═════ Records to process

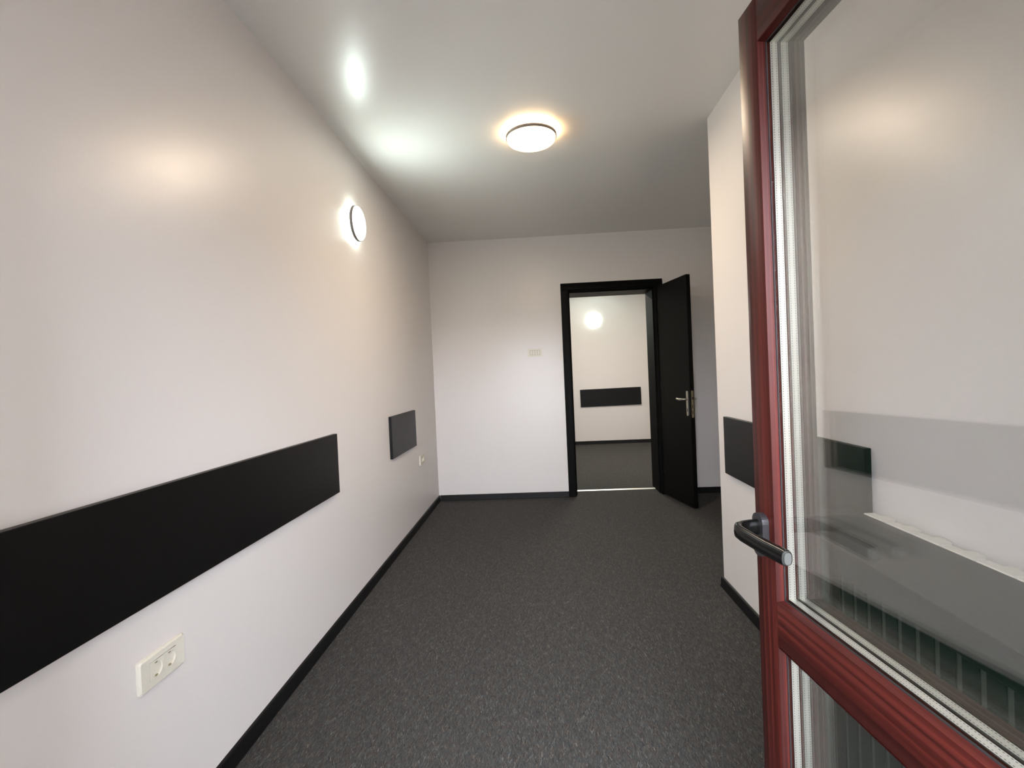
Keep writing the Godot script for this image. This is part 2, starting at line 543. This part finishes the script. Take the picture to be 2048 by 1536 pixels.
func build_black_door() -> void:
	# lining, stops and architraves of the doorway
	var f := thing("trim_1", "black door frame set into the white end wall", "door frame", Vector3.ZERO, "", "structure")
	var xl := 0.325
	var xr := 1.161
	var top := 2.02
	# lining boards (the depth of the wall) with a stop bead in front of the middle
	for s in [[xl, 1.0], [xr, -1.0]]:
		var x: float = s[0]
		var g: float = s[1]
		var st := begin()
		box(st, Vector3(minf(x, x + g * 0.004), 0, HALL), Vector3(maxf(x, x + g * 0.004), top, BACK))
		box(st, Vector3(minf(x, x + g * 0.016), 0, HALL), Vector3(maxf(x, x + g * 0.016), top - 0.004, BACK - 0.045), 0.002)
		part("jamb", st, M.door_matt, f)
		st = begin()
		# architrave: a stepped, rounded section
		var o := x - g * 0.071
		var sec := [Vector2(0, 0), Vector2(0.0, 0.010), Vector2(0.006, 0.013), Vector2(0.012, 0.012), Vector2(0.020, 0.016), Vector2(0.056, 0.018), Vector2(0.067, 0.017), Vector2(0.071, 0.012), Vector2(0.071, 0)]
		extrude(st, sec, func(p: Vector2, t: float) -> Vector3: return Vector3(o + g * p.x, t, BACK + p.y), 0.0, top + 0.0005, 0.75)
		part("architrave", st, M.door_black, f)
	var st2 := begin()
	box(st2, Vector3(xl, top - 0.004, HALL), Vector3(xr, top, BACK))
	box(st2, Vector3(xl, top - 0.018, HALL), Vector3(xr, top - 0.003, BACK - 0.045), 0.002)
	part("head_lining", st2, M.door_black, f)
	st2 = begin()
	var sec2 := [Vector2(0, 0), Vector2(0.0, 0.010), Vector2(0.006, 0.013), Vector2(0.012, 0.012), Vector2(0.020, 0.016), Vector2(0.056, 0.018), Vector2(0.067, 0.017), Vector2(0.071, 0.012), Vector2(0.071, 0)]
	extrude(st2, sec2, func(p: Vector2, t: float) -> Vector3: return Vector3(t, top + 0.071 - p.x, BACK + p.y), xl - 0.071, xr + 0.071, 0.75)
	part("architrave", st2, M.door_black, f)

	# the leaf, swung open into the room; local x runs from the hinges to the free edge, z faces the viewer
	var d := thing("door_2", "plain black interior door standing open at the end of the room", "door", Vector3(1.1763, 0.0, -4.8878), "", "structure")
	d.rotation.y = -1.3718
	var w := 0.5624
	var leaf := begin()
	box(leaf, Vector3(0, 0.011, -0.038), Vector3(w, 2.0135, 0.0), 0.002)
	part("leaf", leaf, M.door_black, d)
	# lock forend in the free edge
	var fe := begin()
	extrude(fe, round_rect(0.0105, 0.118, 0.0105), func(p: Vector2, t: float) -> Vector3: return Vector3(w + t, 0.905 + p.y, -0.019 + p.x), -0.002, 0.0012)
	var forend := part("lock_plate", fe, M.brass, d)
	part("latch", cube(Vector3(w + 0.001, 0.945, -0.026), Vector3(w + 0.009, 0.968, -0.013), 0.003), M.slot, forend)
	for yy in [0.885, 0.835]:
		part("screw_hole", cube(Vector3(w + 0.0008, yy - 0.014, -0.022), Vector3(w + 0.0016, yy + 0.014, -0.016), 0.0004), M.slot, forend)
	# lever handle with long plate on each face
	for side in [1.0, -1.0]:
		var z0: float = 0.0 if side > 0 else -0.038
		var hx := w - 0.043
		var pl := begin()
		extrude(pl, round_rect(0.0145, 0.108, 0.012), func(p: Vector2, t: float) -> Vector3: return Vector3(hx + p.x, 0.911 + p.y, z0 + side * t), -0.001, 0.007)
		var plate := part("handle_plate", pl, M.steel, d)
		part("keyhole", cube(Vector3(hx - 0.005, 0.838, z0 + minf(side * 0.005, side * 0.0078)), Vector3(hx + 0.005, 0.868, z0 + maxf(side * 0.005, side * 0.0078)), 0.0005), M.slot, plate)
		var path := [Vector3(hx, 0.947, z0), Vector3(hx, 0.947, z0 + side * 0.02), Vector3(hx - 0.002, 0.947, z0 + side * 0.036), Vector3(hx - 0.012, 0.947, z0 + side * 0.045), Vector3(hx - 0.03, 0.946, z0 + side * 0.048), Vector3(hx - 0.06, 0.944, z0 + side * 0.049), Vector3(hx - 0.085, 0.946, z0 + side * 0.048), Vector3(hx - 0.112, 0.949, z0 + side * 0.047), Vector3(hx - 0.120, 0.950, z0 + side * 0.047)]
		var lv := begin()
		sweep(lv, path, [0.009, 0.009, 0.008, 0.007, 0.007, 0.0075, 0.007, 0.0065, 0.003], [0.009, 0.009, 0.008, 0.008, 0.009, 0.011, 0.008, 0.008, 0.004], Vector3.UP, 16)
		part("handle_lever", lv, M.steel, d)
	for hy in [0.25, 1.05, 1.82]:
		var hg := begin()
		lathe(hg, [Vector2(0.0, -0.045), Vector2(0.006, -0.045), Vector2(0.0072, -0.042), Vector2(0.0072, -0.001), Vector2(0.0066, 0.0), Vector2(0.0072, 0.001), Vector2(0.0072, 0.042), Vector2(0.006, 0.045), Vector2(0.0, 0.045)], 20, Transform3D(Basis.IDENTITY, Vector3(-0.0085, hy, -0.012)))
		part("hinge", hg, M.dark_metal, d)


func build_balcony_door() -> void:
	# fixed frame in the outer wall around the camera
	var fr := begin()
	for s in [[-0.36, -0.315], [0.43, 0.475]]:
		box(fr, Vector3(s[0], 0, FRONT + 0.0), Vector3(s[1], 1.86, FRONT + 0.07), 0.003)
	box(fr, Vector3(-0.315, 1.815, FRONT), Vector3(0.43, 1.86, FRONT + 0.07), 0.003)
	struct("trim_3", fr, M.wood_up, "fixed mahogany frame of the balcony doorway", "door frame")

	# the leaf: local x from the free edge back to the hinges, y up, z towards the viewer's side
	var d := thing("door_1", "mahogany framed glazed balcony door swung open at right", "door", Vector3(0.3649, 0.0, -0.8846), "", "structure")
	d.rotation.y = -(PI / 2.0 - 0.0917)
	var w := 0.72
	var y0 := 0.06
	var y1 := 1.8024
	var sw := 0.0595          # face width of the stiles
	var ra := 0.7555          # mid rail, lower and upper edge
	var rb := 0.8300
	var th := -0.076
	var rebate := -0.0125
	# stiles: softly rounded front edges
	for s in [0, 1]:
		var sec := [Vector2(0.004, 0.0), Vector2(0.001, -0.0015), Vector2(0, -0.005), Vector2(0, th + 0.004), Vector2(0.004, th), Vector2(sw, th), Vector2(sw, -0.0005), Vector2(sw - 0.0015, 0.0)]
		var st := begin()
		var m: float = 0.0 if s == 0 else w
		var g: float = 1.0 if s == 0 else -1.0
		extrude(st, sec, func(p: Vector2, t: float) -> Vector3: return Vector3(m + g * p.x, t, p.y), y0, y1, 0.6)
		part("stile", st, M.wood_up, d)
	for r in [[y0, y0 + 0.085], [ra, rb], [y1 - 0.0725, y1]]:
		var sec := [Vector2(r[0], -0.0025), Vector2(r[0] + 0.0025, 0.0), Vector2(r[1] - 0.0025, 0.0), Vector2(r[1], -0.0025), Vector2(r[1], th), Vector2(r[0], th)]
		var st := begin()
		extrude(st, sec, func(p: Vector2, t: float) -> Vector3: return Vector3(t, p.x, p.y - 0.0004), sw, w - sw, 0.6)
		part("rail", st, M.wood_along, d)
	# glazing: beads, gaskets, spacer bar and two panes in each light
	for l in [[rb, y1 - 0.0725], [y0 + 0.085, ra]]:
		for k in 4:
			var wm: Material = M.wood_along if k % 2 == 0 else M.wood_up
			var bead := begin()
			ring(bead, [Vector2(0.0, -0.0005), Vector2(0.0008, -0.004), Vector2(0.0018, -0.009), Vector2(0.0022, rebate)], sw, w - sw, l[0], l[1], [k])
			part("glazing_bead", bead, wm, d)
			var outer := begin()
			ring(outer, [Vector2(0.0018, rebate - 0.0425), Vector2(0.0012, th)], sw, w - sw, l[0], l[1], [k])
			part("outer_rebate", outer, wm, d)
		var gk := begin()
		ring(gk, [Vector2(0.0022, rebate + 0.0005), Vector2(0.0040, rebate), Vector2(0.0042, rebate - 0.001)], sw, w - sw, l[0], l[1])
		ring(gk, [Vector2(0.0042, rebate - 0.0400), Vector2(0.0036, rebate - 0.0405), Vector2(0.0018, rebate - 0.0425)], sw, w - sw, l[0], l[1])
		part("gasket", gk, M.rubber, d)
		# triple glazing: three panes kept apart by two spacer bars
		for zz in [rebate - 0.0005, rebate - 0.0180, rebate - 0.0355]:
			part("pane", cube(Vector3(sw + 0.0005, l[0] + 0.0005, zz - 0.004), Vector3(w - sw - 0.0005, l[1] - 0.0005, zz)), M.glass, d)
			if zz > rebate - 0.03:
				var sp := begin()
				ring(sp, [Vector2(0.0052, zz - 0.0050), Vector2(0.0052, zz - 0.0165)], sw, w - sw, l[0], l[1])
				part("spacer_bar", sp, M.spacer, d)
				var seal := begin()
				ring(seal, [Vector2(0.0044, zz - 0.0042), Vector2(0.0053, zz - 0.0050)], sw, w - sw, l[0], l[1])
				ring(seal, [Vector2(0.0053, zz - 0.0165), Vector2(0.0044, zz - 0.0173)], sw, w - sw, l[0], l[1])
				part("sealant", seal, M.rubber, d)
	# lever handle on the free stile
	var hb := begin()
	extrude(hb, round_rect(0.0165, 0.036, 0.015, 6), func(p: Vector2, t: float) -> Vector3: return Vector3(0.0285 + p.x, 0.931 + p.y, t), -0.001, 0.011)
	part("handle_plate", hb, M.dark_metal, d)
	var hp := [Vector3(0.0285, 0.944, 0.008), Vector3(0.0285, 0.944, 0.024), Vector3(0.030, 0.944, 0.036), Vector3(0.036, 0.944, 0.046), Vector3(0.047, 0.944, 0.0515), Vector3(0.062, 0.944, 0.053), Vector3(0.090, 0.944, 0.052), Vector3(0.125, 0.944, 0.050), Vector3(0.168, 0.945, 0.047), Vector3(0.172, 0.945, 0.0467)]
	var hl := begin()
	sweep(hl, hp, [0.0075, 0.0075, 0.0078, 0.008, 0.008, 0.008, 0.008, 0.0085, 0.0085, 0.0080], [0.013, 0.0125, 0.012, 0.0118, 0.0115, 0.0115, 0.0115, 0.0115, 0.0115, 0.0108], Vector3.UP, 24, 2.6)
	var lever := part("handle_lever", hl, M.black_metal, d)
	var cap := begin()
	sweep(cap, [Vector3(0.1718, 0.945, 0.0467), Vector3(0.1738, 0.945, 0.0466), Vector3(0.1748, 0.945, 0.0465)], [0.0076, 0.0072, 0.0055], [0.0104, 0.0100, 0.0085], Vector3.UP, 24, 2.6)
	tag(part("end_cap", cap, M.grey_metal, lever), "grey end cap of the lever")


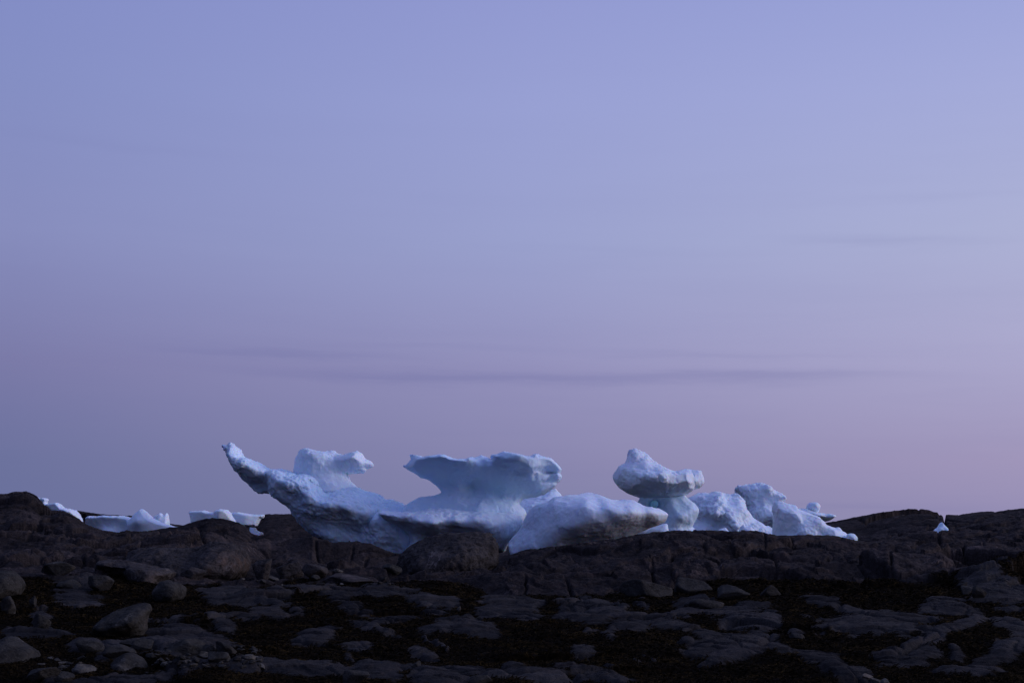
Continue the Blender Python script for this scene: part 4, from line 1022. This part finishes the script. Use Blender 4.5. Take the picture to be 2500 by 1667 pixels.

══════════

=== Given instruction ===
Find each line in the records holding the string "from" and show it.

=== Solution for this exercise ===
	# the leaf, swung open into the room; local x runs from the hinges to the free edge, z faces the viewer
	# the leaf: local x from the free edge back to the hinges, y up, z towards the viewer's side
Continue the Blender Python script for this scene: part 4, from line 1022. This part finishes the script. Use Blender 4.5. Take the picture to be 2500 by 1667 pixels.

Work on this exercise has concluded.